**Information shown**
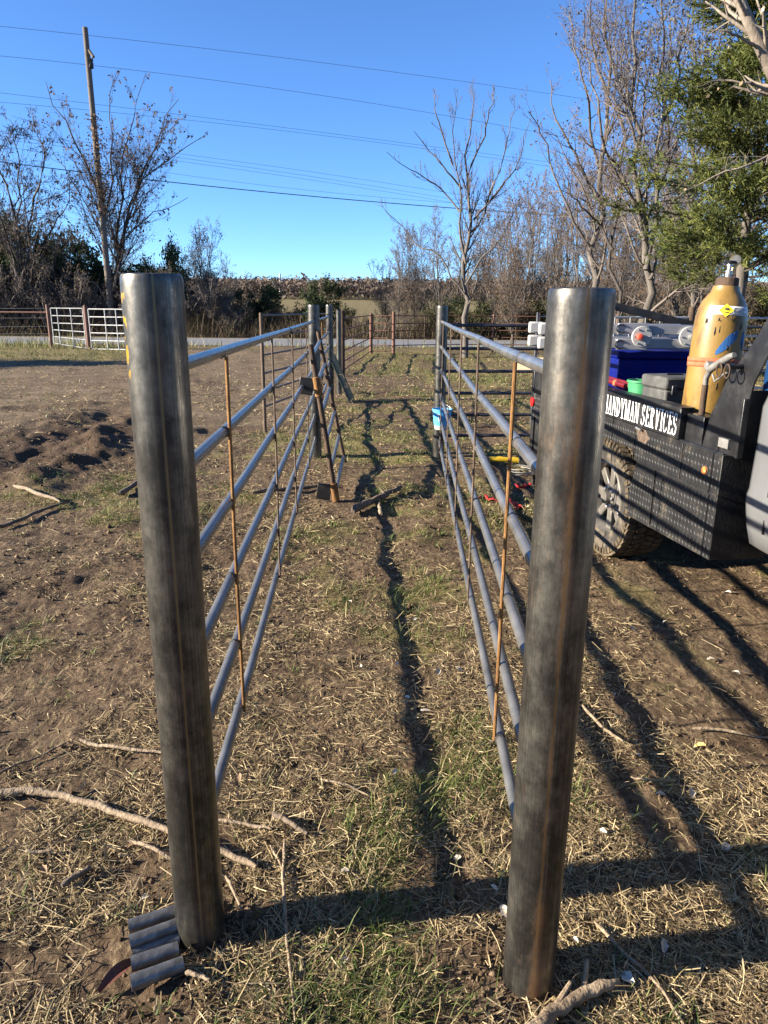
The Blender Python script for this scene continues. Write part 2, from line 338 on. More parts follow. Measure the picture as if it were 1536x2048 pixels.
# ------------------------------------------------------------------ ground
def masks(x, y):
    n1 = fbm(x * .9, y * .9, 3, 4); n2 = fbm(x * .35 + 5, y * .35, 9, 4); n3 = fbm(x * 2.6, y * 2.6, 21, 3)
    drive = sstep(-1.0, -2.2, x + .06 * (y - 8)) * sstep(7.0, 9.5, y) * sstep(30, 25, y) * sstep(-9.5, -6.5, x + .5 * (y - 20) * (y > 20))
    drive = np.maximum(drive, sstep(8.5, 10, y) * sstep(28, 20, y) * sstep(-.7, -1.6, x) * sstep(-30, -8, x))
    verge = sstep(-6.5, -8.5, x) * sstep(20.2, 21.5, y) * sstep(31, 29, y)
    drive = drive * (1 - verge)
    mud = np.clip(1.5 * bump2(x + .12 * (y - 8), y, -3.6, 8.4, .9, 2.3) + 1.0 * bump2(x, y, -4.6, 6.7, 1.2, .6), 0, 1)
    mud = np.clip(mud * (.55 + .9 * n1), 0, 1)
    mud = np.maximum(mud, .8 * bump2(x, y, 1.1, 9.3, 1.0, .7) * n1 * 1.4)
    mud = np.maximum(mud, sstep(.6, .72, n1) * .6 * (y < 25))
    n4 = fbm(x * 3.0 + 11, y * 3.0 - 4, 27, 3)
    bias = .05 * bump2(x, y, .15, 3.0, .40, 1.2) + .02 * sstep(-.7, -.3, x) * sstep(9, 6, y) + .015 * bump2(x, y, .8, 1.3, .6, .5) + .06 * sstep(3.2, 5.0, y) * sstep(-1.1, -.5, x) - .055 * sstep(2.4, 1.6, y) - .05 * bump2(x, y, .0, 1.25, .35, .35) - .09 * sstep(-.2, -.7, x) * sstep(4.8, 3.4, y) - .12 * drive - .03 * sstep(.5, 1.2, x) * sstep(2, 3, y) * sstep(7, 5, y) + .10 * bump2(x, y, -2.4, 5.4, 1.3, .55)
    green = sstep(.49, .62, .30 * n2 + .22 * n1 + .48 * n4 + bias)
    green = green * (1 - mud) * (1 - .85 * drive)
    green = np.maximum(green, verge * (.6 + .5 * n3))
    green = np.maximum(green, .75 * sstep(14, 18, y) * sstep(28, 24, y) * sstep(-1, .5, x) * sstep(.42, .6, n1))
    field = sstep(60, 80, y)
    green = np.maximum(green, field * .8)
    return np.clip(green, 0, 1), np.clip(mud, 0, 1), np.clip(drive, 0, 1), field
def gz(x, y):
    x = np.asarray(x, float); y = np.asarray(y, float); r = np.hypot(x, y)
    g, mud, drive, field = masks(x, y)
    near = sstep(40, 20, r)
    z = near * (.05 * (fbm(x * .8, y * .8, 40, 3) - .5) + .060 * (fbm(x * 2.1, y * 2.1, 42, 3) - .5) * (1 - .7 * drive) * sstep(1.5, 4.5, r) + .024 * (fbm(x * 5.0, y * 5.0, 44, 4) - .5) * (1 - .5 * drive) + .016 * (fbm(x * 15, y * 15, 47, 3) - .5) * sstep(14, 6, r) + .007 * (fbm(x * 42, y * 42, 48, 2) - .5) * sstep(5, 2.5, r))
    z = z + mud * near * (.17 * (fbm(x * 4.5, y * 3.0, 51, 5) - .45) + .03 * (fbm(x * 13, y * 13, 56, 2) - .5))
    z = z + drive * .06 * (fbm(x * .8, y * 2.8, 61, 4) - .5)
    # a step of turned soil beside the wheel ruts on the left
    run = sstep(5.6, 6.6, y) * sstep(11.8, 10.2, y) * (y < 13)
    z = z + .09 * np.exp(-((x + 3.25 + .12 * (y - 8) + .15 * np.sin(y * 2.3)) / .20) ** 2) * run * (.3 + fbm(x * 4, y * 3, 70, 3))
    z = z - .06 * np.exp(-((x + 3.75 + .12 * (y - 8)) / .24) ** 2) * run
    # beyond the road the land dips a little, then climbs to the far ridge
    z = z - .35 * sstep(38.5, 44, y) * sstep(90, 60, y)
    z = z + 3.6 * sstep(70, 260, y) + 8.0 * sstep(230, 520, y) + 30 * sstep(520, 1600, r) * sstep(-400, 300, y) + field * 1.5 * (fbm(x * .01, y * .01, 80, 3) - .5)
    z = z + (y > 250) * 5.0 * (fbm(x * .006 + 3, y * .003, 83, 3) - .5)
    return z
def gz1(x, y): return float(gz(np.array([x]), np.array([y]))[0])

th = np.concatenate([np.linspace(-math.pi, -.64, 30)[:-1], np.linspace(-.64, .64, 330), np.linspace(.64, math.pi, 30)[1:-1]])
rr_ = np.concatenate([[.02], np.concatenate([np.geomspace(.8, 14, 430), np.geomspace(14.2, 3200, 110)])])
TH, RR = np.meshgrid(th, rr_)
gx = RR * np.sin(TH); gy = RR * np.cos(TH)
gzv = gz(gx.ravel(), gy.ravel())
nr, nc = RR.shape
ii, jj = np.meshgrid(np.arange(nr - 1), np.arange(nc), indexing='ij')
a = ii * nc + jj; b_ = ii * nc + (jj + 1) % nc; c_ = (ii + 1) * nc + (jj + 1) % nc; d_ = (ii + 1) * nc + jj
gme = np_mesh('ground', np.stack([gx.ravel(), gy.ravel(), gzv], 1), np.stack([a, b_, c_, d_], -1).reshape(-1, 4)[:, ::-1])
gg, gm_, gd, gf = masks(gx.ravel(), gy.ravel())
at = gme.color_attributes.new('mask', 'FLOAT_COLOR', 'POINT')
at.data.foreach_set('color', np.stack([gg, gm_, gd, gf], 1).astype(np.float32).ravel())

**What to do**
The data should be printed again unchanged; leave its pictures out.

**Solved problem**
The Blender Python script for this scene continues. Write part 2, from line 338 on. More parts follow. Measure the picture as if it were 1536x2048 pixels.
# ------------------------------------------------------------------ ground
def masks(x, y):
    n1 = fbm(x * .9, y * .9, 3, 4); n2 = fbm(x * .35 + 5, y * .35, 9, 4); n3 = fbm(x * 2.6, y * 2.6, 21, 3)
    drive = sstep(-1.0, -2.2, x + .06 * (y - 8)) * sstep(7.0, 9.5, y) * sstep(30, 25, y) * sstep(-9.5, -6.5, x + .5 * (y - 20) * (y > 20))
    drive = np.maximum(drive, sstep(8.5, 10, y) * sstep(28, 20, y) * sstep(-.7, -1.6, x) * sstep(-30, -8, x))
    verge = sstep(-6.5, -8.5, x) * sstep(20.2, 21.5, y) * sstep(31, 29, y)
    drive = drive * (1 - verge)
    mud = np.clip(1.5 * bump2(x + .12 * (y - 8), y, -3.6, 8.4, .9, 2.3) + 1.0 * bump2(x, y, -4.6, 6.7, 1.2, .6), 0, 1)
    mud = np.clip(mud * (.55 + .9 * n1), 0, 1)
    mud = np.maximum(mud, .8 * bump2(x, y, 1.1, 9.3, 1.0, .7) * n1 * 1.4)
    mud = np.maximum(mud, sstep(.6, .72, n1) * .6 * (y < 25))
    n4 = fbm(x * 3.0 + 11, y * 3.0 - 4, 27, 3)
    bias = .05 * bump2(x, y, .15, 3.0, .40, 1.2) + .02 * sstep(-.7, -.3, x) * sstep(9, 6, y) + .015 * bump2(x, y, .8, 1.3, .6, .5) + .06 * sstep(3.2, 5.0, y) * sstep(-1.1, -.5, x) - .055 * sstep(2.4, 1.6, y) - .05 * bump2(x, y, .0, 1.25, .35, .35) - .09 * sstep(-.2, -.7, x) * sstep(4.8, 3.4, y) - .12 * drive - .03 * sstep(.5, 1.2, x) * sstep(2, 3, y) * sstep(7, 5, y) + .10 * bump2(x, y, -2.4, 5.4, 1.3, .55)
    green = sstep(.49, .62, .30 * n2 + .22 * n1 + .48 * n4 + bias)
    green = green * (1 - mud) * (1 - .85 * drive)
    green = np.maximum(green, verge * (.6 + .5 * n3))
    green = np.maximum(green, .75 * sstep(14, 18, y) * sstep(28, 24, y) * sstep(-1, .5, x) * sstep(.42, .6, n1))
    field = sstep(60, 80, y)
    green = np.maximum(green, field * .8)
    return np.clip(green, 0, 1), np.clip(mud, 0, 1), np.clip(drive, 0, 1), field
def gz(x, y):
    x = np.asarray(x, float); y = np.asarray(y, float); r = np.hypot(x, y)
    g, mud, drive, field = masks(x, y)
    near = sstep(40, 20, r)
    z = near * (.05 * (fbm(x * .8, y * .8, 40, 3) - .5) + .060 * (fbm(x * 2.1, y * 2.1, 42, 3) - .5) * (1 - .7 * drive) * sstep(1.5, 4.5, r) + .024 * (fbm(x * 5.0, y * 5.0, 44, 4) - .5) * (1 - .5 * drive) + .016 * (fbm(x * 15, y * 15, 47, 3) - .5) * sstep(14, 6, r) + .007 * (fbm(x * 42, y * 42, 48, 2) - .5) * sstep(5, 2.5, r))
    z = z + mud * near * (.17 * (fbm(x * 4.5, y * 3.0, 51, 5) - .45) + .03 * (fbm(x * 13, y * 13, 56, 2) - .5))
    z = z + drive * .06 * (fbm(x * .8, y * 2.8, 61, 4) - .5)
    # a step of turned soil beside the wheel ruts on the left
    run = sstep(5.6, 6.6, y) * sstep(11.8, 10.2, y) * (y < 13)
    z = z + .09 * np.exp(-((x + 3.25 + .12 * (y - 8) + .15 * np.sin(y * 2.3)) / .20) ** 2) * run * (.3 + fbm(x * 4, y * 3, 70, 3))
    z = z - .06 * np.exp(-((x + 3.75 + .12 * (y - 8)) / .24) ** 2) * run
    # beyond the road the land dips a little, then climbs to the far ridge
    z = z - .35 * sstep(38.5, 44, y) * sstep(90, 60, y)
    z = z + 3.6 * sstep(70, 260, y) + 8.0 * sstep(230, 520, y) + 30 * sstep(520, 1600, r) * sstep(-400, 300, y) + field * 1.5 * (fbm(x * .01, y * .01, 80, 3) - .5)
    z = z + (y > 250) * 5.0 * (fbm(x * .006 + 3, y * .003, 83, 3) - .5)
    return z
def gz1(x, y): return float(gz(np.array([x]), np.array([y]))[0])

th = np.concatenate([np.linspace(-math.pi, -.64, 30)[:-1], np.linspace(-.64, .64, 330), np.linspace(.64, math.pi, 30)[1:-1]])
rr_ = np.concatenate([[.02], np.concatenate([np.geomspace(.8, 14, 430), np.geomspace(14.2, 3200, 110)])])
TH, RR = np.meshgrid(th, rr_)
gx = RR * np.sin(TH); gy = RR * np.cos(TH)
gzv = gz(gx.ravel(), gy.ravel())
nr, nc = RR.shape
ii, jj = np.meshgrid(np.arange(nr - 1), np.arange(nc), indexing='ij')
a = ii * nc + jj; b_ = ii * nc + (jj + 1) % nc; c_ = (ii + 1) * nc + (jj + 1) % nc; d_ = (ii + 1) * nc + jj
gme = np_mesh('ground', np.stack([gx.ravel(), gy.ravel(), gzv], 1), np.stack([a, b_, c_, d_], -1).reshape(-1, 4)[:, ::-1])
gg, gm_, gd, gf = masks(gx.ravel(), gy.ravel())
at = gme.color_attributes.new('mask', 'FLOAT_COLOR', 'POINT')
at.data.foreach_set('color', np.stack([gg, gm_, gd, gf], 1).astype(np.float32).ravel())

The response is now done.